**EXERCISE BRIEF:** Pictures do not belong in the copy; restate the records below word for word.
—————
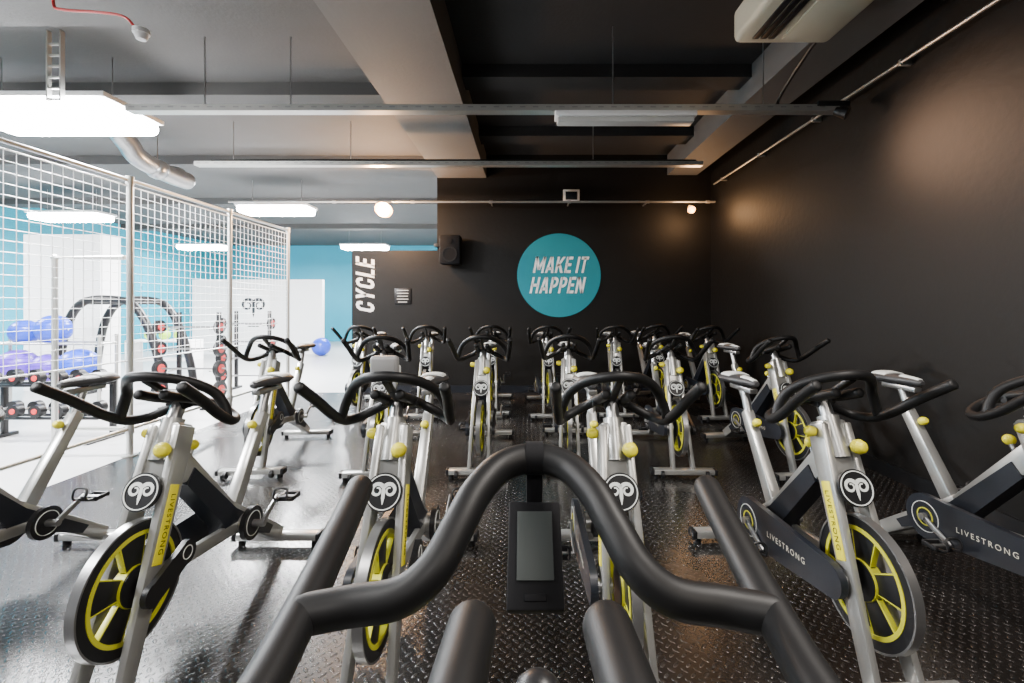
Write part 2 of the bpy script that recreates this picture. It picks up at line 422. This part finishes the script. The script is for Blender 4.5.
b.obj('cable_ladder', label='vertical steel cable ladder dropping from the ceiling', cat='cable tray', loc=(-4.3,4.15,3.48))
b = MB()
b.sweep([(-5.45,6.1,3.80),(-5.43,6.2,3.70),(-5.4,6.35,3.55),(-5.35,6.8,3.46),(-5.3,7.1,3.44)], .13, STEEL, 20)
for y in (6.6,6.95): b.sweep([(-5.36,y-.03,3.48),(-5.35,y+.03,3.47)], .145, STEEL, 20, smooth=False)
b.cyl((-5.36,6.6,3.5), (-5.36,6.6,4.0), .008, STEEL, 8)
b.obj('air_duct', label='round silver ventilation duct below the gym ceiling', cat='duct')
e = empty('air_conditioner', (1.97,2.95,3.5), 'cream ceiling-mounted air conditioner with louvre', 'air conditioner')
b = MB(); b.box((0,0,.16), (.74,1.2,.26), CREAM, .05, seg=4); b.obj('housing', e)
b = MB()
for i in range(3): b.box((-.24+i*.06,0,.024), (.045,1.0,.012), DARKFR, .003)
b.obj('louvre', e)
b = MB(); b.box((.14,0,.024), (.36,1.0,.012), CREAM, .003); b.obj('intake_panel', e)
b = MB()
for sx in (-.3,.3):
    for sy in (-.5,.5): b.cyl((sx,sy,.28), (sx,sy,.6), .008, STEEL, 8)
b.obj('hanger_bolts', e)
e = empty('added_wall_lamp', (2.80,4.24,3.36), 'small black box on the tray end beside the wall with an added lamp', 'lamp')  # lamp added to the tray-end box to give the side wall its sheen
b = MB(); b.box((.02,0,.0), (.30,.13,.05), BLACK, .008); b.obj('lamp_housing', e)
b = MB(); b.sweep([(.05,-.03,-.06),(.12,-.09,-.11)], [.035,.055], BLACK, 18, smooth=False, cap=False); b.cyl((.05,-.02,0), (.05,-.03,-.07), .012, BLACK, 10); b.obj('added_lamp_head', e)
l = bpy.data.lights.new('added_sheen_spot', 'SPOT'); l.energy = 140; l.color = (1,.60,.38); l.spot_size = math.radians(140); l.spot_blend = 1; l.shadow_soft_size = .5  # added warm spot, set apart from the lamp head to place the sheen
o = bpy.data.objects.new('added_sheen_spot', l); C.objects.link(o); o.location = (2.6,3.95,2.95)
o.rotation_euler = (Vector((3.35,3.0,2.4))-o.location).to_track_quat('-Z','Y').to_euler()

# ---------------------------------------------------------------- mesh screen
posts = [1.6, 3.05, 4.55, 6.08, 7.56]
ZT = 2.75
for y in posts:
    b = MB(); b.cyl((0,0,0), (0,0,ZT+.03), .028, GALV, 16); b.cyl((0,0,0), (0,0,.012), .07, GALV, 20)
    b.cyl((0,0,ZT-.04), (0,0,ZT+.04), .036, GALV, 16); b.cyl((0,0,.22), (0,0,.31), .036, GALV, 16)
    b.obj('screen_post', label='galvanised tube post of the wire mesh screen', cat='post', group='mesh screen posts', loc=(XM, y, 0))
for y0, y1 in zip(posts[:-1], posts[1:]):
    e = empty('mesh_screen_panel', (XM, y0+.04, 0), 'white square wire mesh panel between tube posts', 'mesh screen', 'mesh screen panels')
    L = y1-y0-.08
    b = MB(); b.cyl((0,0,ZT), (0,L,ZT), .02, GALV, 12); b.obj('top_rail', e)
    b = MB(); b.cyl((0,0,.27), (0,L,.27), .02, GALV, 12); b.obj('bottom_rail', e)
    b = MB()
    nv = int(L/.085)
    z0 = .95; z1 = ZT-.06
    for i in range(nv+1):
        y = L*i/nv; b.cyl((.006,y,z0), (.006,y,z1), .0028, WIRE, 5)
    nh = int((z1-z0)/.085)
    for i in range(nh+1):
        z = z0+(z1-z0)*i/nh; b.cyl((0,0,z), (0,L,z), .0028, WIRE, 5)
    b.cyl((0,0,z0), (0,L,z0), .007, WIRE, 6); b.cyl((0,0,z1), (0,L,z1), .007, WIRE, 6)
    b.obj('wire_mesh', e)
b = MB()
b.sweep([(-4.72,4.55,0),(-4.72,4.55,1.98),(-4.03,4.55,1.98)], .026, GALV, 14, smooth=False)
b.cyl((-4.72,4.55,0), (-4.72,4.55,.012), .07, GALV, 18); b.cyl((-4.72,4.55,.27),(-4.03,4.55,.27), .02, GALV, 12)
b.ball((-4.72,4.55,1.98), .034, GALV, 14, 8)
b.obj('tube_rail_frame', label='galvanised tube frame joined to the mesh screen', cat='rail')

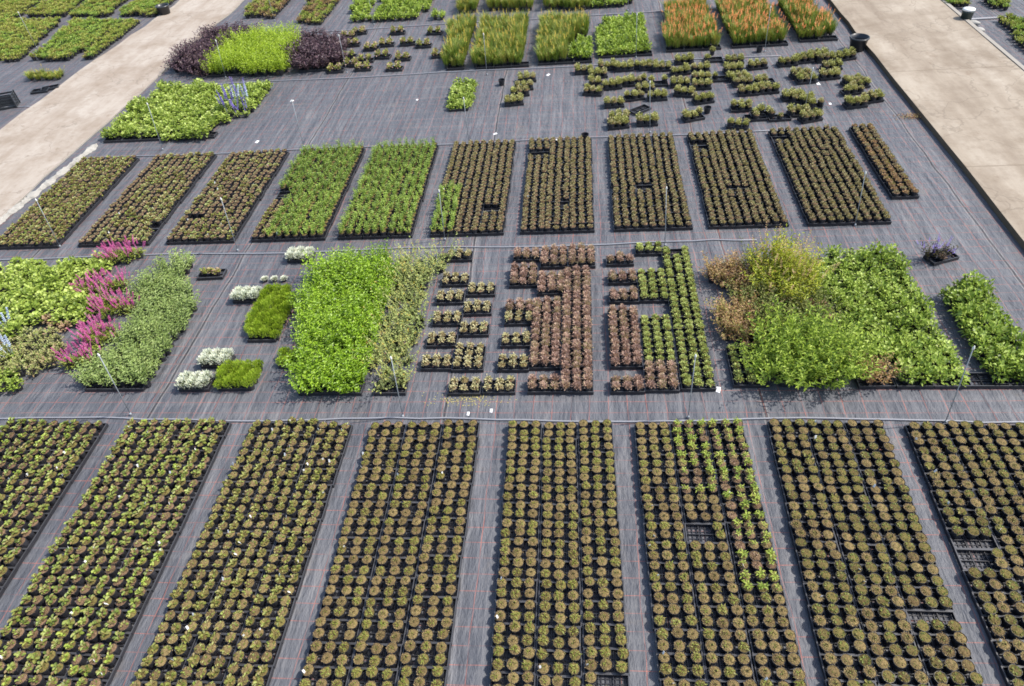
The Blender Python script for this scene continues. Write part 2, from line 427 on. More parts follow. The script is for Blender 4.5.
—————
**RESULT OF THE TASK:**
Write part 2 of the bpy script that recreates this picture. It picks up at line 422. This part finishes the script. The script is for Blender 4.5.
b.obj('cable_ladder', label='vertical steel cable ladder dropping from the ceiling', cat='cable tray', loc=(-4.3,4.15,3.48))
b = MB()
b.sweep([(-5.45,6.1,3.80),(-5.43,6.2,3.70),(-5.4,6.35,3.55),(-5.35,6.8,3.46),(-5.3,7.1,3.44)], .13, STEEL, 20)
for y in (6.6,6.95): b.sweep([(-5.36,y-.03,3.48),(-5.35,y+.03,3.47)], .145, STEEL, 20, smooth=False)
b.cyl((-5.36,6.6,3.5), (-5.36,6.6,4.0), .008, STEEL, 8)
b.obj('air_duct', label='round silver ventilation duct below the gym ceiling', cat='duct')
e = empty('air_conditioner', (1.97,2.95,3.5), 'cream ceiling-mounted air conditioner with louvre', 'air conditioner')
b = MB(); b.box((0,0,.16), (.74,1.2,.26), CREAM, .05, seg=4); b.obj('housing', e)
b = MB()
for i in range(3): b.box((-.24+i*.06,0,.024), (.045,1.0,.012), DARKFR, .003)
b.obj('louvre', e)
b = MB(); b.box((.14,0,.024), (.36,1.0,.012), CREAM, .003); b.obj('intake_panel', e)
b = MB()
for sx in (-.3,.3):
    for sy in (-.5,.5): b.cyl((sx,sy,.28), (sx,sy,.6), .008, STEEL, 8)
b.obj('hanger_bolts', e)
e = empty('added_wall_lamp', (2.80,4.24,3.36), 'small black box on the tray end beside the wall with an added lamp', 'lamp')  # lamp added to the tray-end box to give the side wall its sheen
b = MB(); b.box((.02,0,.0), (.30,.13,.05), BLACK, .008); b.obj('lamp_housing', e)
b = MB(); b.sweep([(.05,-.03,-.06),(.12,-.09,-.11)], [.035,.055], BLACK, 18, smooth=False, cap=False); b.cyl((.05,-.02,0), (.05,-.03,-.07), .012, BLACK, 10); b.obj('added_lamp_head', e)
l = bpy.data.lights.new('added_sheen_spot', 'SPOT'); l.energy = 140; l.color = (1,.60,.38); l.spot_size = math.radians(140); l.spot_blend = 1; l.shadow_soft_size = .5  # added warm spot, set apart from the lamp head to place the sheen
o = bpy.data.objects.new('added_sheen_spot', l); C.objects.link(o); o.location = (2.6,3.95,2.95)
o.rotation_euler = (Vector((3.35,3.0,2.4))-o.location).to_track_quat('-Z','Y').to_euler()

# ---------------------------------------------------------------- mesh screen
posts = [1.6, 3.05, 4.55, 6.08, 7.56]
ZT = 2.75
for y in posts:
    b = MB(); b.cyl((0,0,0), (0,0,ZT+.03), .028, GALV, 16); b.cyl((0,0,0), (0,0,.012), .07, GALV, 20)
    b.cyl((0,0,ZT-.04), (0,0,ZT+.04), .036, GALV, 16); b.cyl((0,0,.22), (0,0,.31), .036, GALV, 16)
    b.obj('screen_post', label='galvanised tube post of the wire mesh screen', cat='post', group='mesh screen posts', loc=(XM, y, 0))
for y0, y1 in zip(posts[:-1], posts[1:]):
    e = empty('mesh_screen_panel', (XM, y0+.04, 0), 'white square wire mesh panel between tube posts', 'mesh screen', 'mesh screen panels')
    L = y1-y0-.08
    b = MB(); b.cyl((0,0,ZT), (0,L,ZT), .02, GALV, 12); b.obj('top_rail', e)
    b = MB(); b.cyl((0,0,.27), (0,L,.27), .02, GALV, 12); b.obj('bottom_rail', e)
    b = MB()
    nv = int(L/.085)
    z0 = .95; z1 = ZT-.06
    for i in range(nv+1):
        y = L*i/nv; b.cyl((.006,y,z0), (.006,y,z1), .0028, WIRE, 5)
    nh = int((z1-z0)/.085)
    for i in range(nh+1):
        z = z0+(z1-z0)*i/nh; b.cyl((0,0,z), (0,L,z), .0028, WIRE, 5)
    b.cyl((0,0,z0), (0,L,z0), .007, WIRE, 6); b.cyl((0,0,z1), (0,L,z1), .007, WIRE, 6)
    b.obj('wire_mesh', e)
b = MB()
b.sweep([(-4.72,4.55,0),(-4.72,4.55,1.98),(-4.03,4.55,1.98)], .026, GALV, 14, smooth=False)
b.cyl((-4.72,4.55,0), (-4.72,4.55,.012), .07, GALV, 18); b.cyl((-4.72,4.55,.27),(-4.03,4.55,.27), .02, GALV, 12)
b.ball((-4.72,4.55,1.98), .034, GALV, 14, 8)
b.obj('tube_rail_frame', label='galvanised tube frame joined to the mesh screen', cat='rail')

The Blender Python script for this scene continues. Write part 2, from line 427 on. More parts follow. The script is for Blender 4.5.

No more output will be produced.